— Task to complete —
Reproduce verbatim the lines up to and including the one with "scene.cycles.sample_clamp_indirect = 6", starting from the first.

○ ○ ○ ○ ○ ○ ○

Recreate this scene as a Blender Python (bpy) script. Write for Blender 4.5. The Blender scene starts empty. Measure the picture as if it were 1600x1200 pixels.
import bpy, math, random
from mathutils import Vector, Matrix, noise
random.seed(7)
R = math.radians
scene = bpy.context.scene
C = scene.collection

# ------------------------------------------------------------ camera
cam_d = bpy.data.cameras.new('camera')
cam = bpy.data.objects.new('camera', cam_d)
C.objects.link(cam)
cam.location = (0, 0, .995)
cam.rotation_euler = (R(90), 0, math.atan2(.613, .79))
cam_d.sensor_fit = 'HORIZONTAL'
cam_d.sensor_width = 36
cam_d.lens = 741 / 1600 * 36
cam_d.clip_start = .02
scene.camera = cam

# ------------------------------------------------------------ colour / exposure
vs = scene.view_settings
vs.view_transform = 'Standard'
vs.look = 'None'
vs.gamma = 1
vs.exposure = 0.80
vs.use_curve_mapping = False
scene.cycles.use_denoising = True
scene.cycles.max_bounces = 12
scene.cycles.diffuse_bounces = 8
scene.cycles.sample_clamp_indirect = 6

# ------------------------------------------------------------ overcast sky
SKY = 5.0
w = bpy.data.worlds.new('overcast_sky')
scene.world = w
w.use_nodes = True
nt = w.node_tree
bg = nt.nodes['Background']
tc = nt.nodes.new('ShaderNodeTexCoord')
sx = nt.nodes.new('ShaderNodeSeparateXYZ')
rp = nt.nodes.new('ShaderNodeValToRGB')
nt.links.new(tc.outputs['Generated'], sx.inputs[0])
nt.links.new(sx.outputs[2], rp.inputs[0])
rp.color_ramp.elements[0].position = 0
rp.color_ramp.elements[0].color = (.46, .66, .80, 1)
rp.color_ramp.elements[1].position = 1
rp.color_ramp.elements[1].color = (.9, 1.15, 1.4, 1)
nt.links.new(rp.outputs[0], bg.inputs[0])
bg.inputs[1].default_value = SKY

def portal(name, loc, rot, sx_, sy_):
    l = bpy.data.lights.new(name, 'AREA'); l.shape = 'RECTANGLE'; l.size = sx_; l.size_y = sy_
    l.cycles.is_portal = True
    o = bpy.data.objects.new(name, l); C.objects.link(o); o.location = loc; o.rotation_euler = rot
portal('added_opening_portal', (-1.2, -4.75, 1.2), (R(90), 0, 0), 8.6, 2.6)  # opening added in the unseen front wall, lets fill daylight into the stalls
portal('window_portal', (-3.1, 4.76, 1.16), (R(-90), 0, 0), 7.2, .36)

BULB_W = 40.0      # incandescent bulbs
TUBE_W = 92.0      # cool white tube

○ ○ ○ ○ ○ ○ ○

— Written response —
Recreate this scene as a Blender Python (bpy) script. Write for Blender 4.5. The Blender scene starts empty. Measure the picture as if it were 1600x1200 pixels.
import bpy, math, random
from mathutils import Vector, Matrix, noise
random.seed(7)
R = math.radians
scene = bpy.context.scene
C = scene.collection

# ------------------------------------------------------------ camera
cam_d = bpy.data.cameras.new('camera')
cam = bpy.data.objects.new('camera', cam_d)
C.objects.link(cam)
cam.location = (0, 0, .995)
cam.rotation_euler = (R(90), 0, math.atan2(.613, .79))
cam_d.sensor_fit = 'HORIZONTAL'
cam_d.sensor_width = 36
cam_d.lens = 741 / 1600 * 36
cam_d.clip_start = .02
scene.camera = cam

# ------------------------------------------------------------ colour / exposure
vs = scene.view_settings
vs.view_transform = 'Standard'
vs.look = 'None'
vs.gamma = 1
vs.exposure = 0.80
vs.use_curve_mapping = False
scene.cycles.use_denoising = True
scene.cycles.max_bounces = 12
scene.cycles.diffuse_bounces = 8
scene.cycles.sample_clamp_indirect = 6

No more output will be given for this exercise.